Coups de force et grandes interrogations
Le coup d’État au Gabon est le huitième du genre en Afrique depuis 2021. En trois ans donc les militaires ont pris le pouvoir en renversant les régimes civils en place. Une succession de faits qui interroge sur l’instabilité politique chronique dans ces pays majoritairement francophones.
À remarquer que ces derniers coups d’État et contrairement à ceux qui ont eu lieu dans les années 60 et 70 se sont déroulés sans effusion de sang et ont surtout jouit du soutien des populations de ces pays.
Chronologiquement ces putchs ont débuté par celui mené par le colonel Mamady Doumbouya en 2021 qui a mis fin au règne du président Alpha Condé en Guinée. Par la suite, il y eut deux coups d’État en l’espace de huit mois seulement au Burkina Faso, un autre au Soudan, au Tchad, au Mali ( deux coups d’État en 9 mois), au Niger et enfin le dernier au Gabon avec « la mise en retraite » d’Ali Bongo, qui avait succédé à son père Omar Bongo. Le père et le fils ont gouverné le pays pendant près de 56 ans.
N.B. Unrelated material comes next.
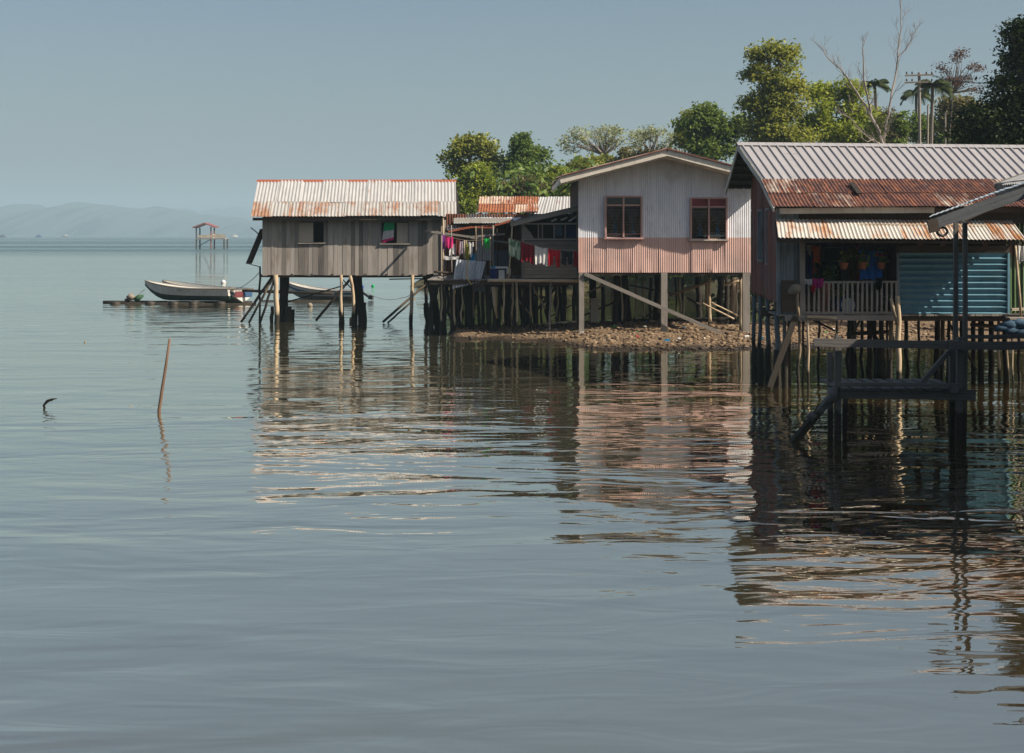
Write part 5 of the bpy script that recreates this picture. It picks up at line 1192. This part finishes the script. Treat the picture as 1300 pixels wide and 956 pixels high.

Après cette parenthèse historique,il s’agit de comprendre les raisons qui ont poussé à ces changements de force. La première est sans conteste le fait que les présidents « élus » ont grandement tripoté les résultats des suffrages et pratiqué ce que l’on dénomme actuellement des coups de force électoraux. La deuxième est la fin, par la force, de la fameuse françafrique.
L’ancienne puissance coloniale au Sahel et en Afrique de l’Ouest est fortement rejetée par les peuples de la région, ce qui explique le soutien des populations de ces pays aux militaires. Les Africains ne veulent plus de la France qui a toujours continué à se comporter comme une puissance coloniale dans la région, des années après l’indépendance de tous ces pays.
C’est là aussi une autre preuve des grandes mutations géostratégiques qui traversent le monde d’aujourd’hui et le rééquilibrage des forces qui ont mis grandement en berne l’hégémonie occidentale qui s’est imposée au lendemain de la seconde guerre mondiale.
Il reste à indiquer que dans tous ces pays,les nouveaux hommes ont tous parlé d’une période de transition allant de six mois à trois et devant se conclure par de nouvelles élections. Mais il n’est pas dit qu’ils ne se présenteront pas eux-mêmes pour légitimer en quelque sorte leurs coups de force.
Mais quoi qu’il en adviendra d’ici six mois ou trois ans, ce qui est sûr pour le moment et cela par les faits c’est que l’Afrique est traversée par une profonde lame de fond dont on ne sait pas sur quoi elle débouchera et comment elle redessinera le nouveau paysage politique avec en toile de fond la grande inconnue des groupes terroristes qui eux aussi veulent faire de la région leur place forte.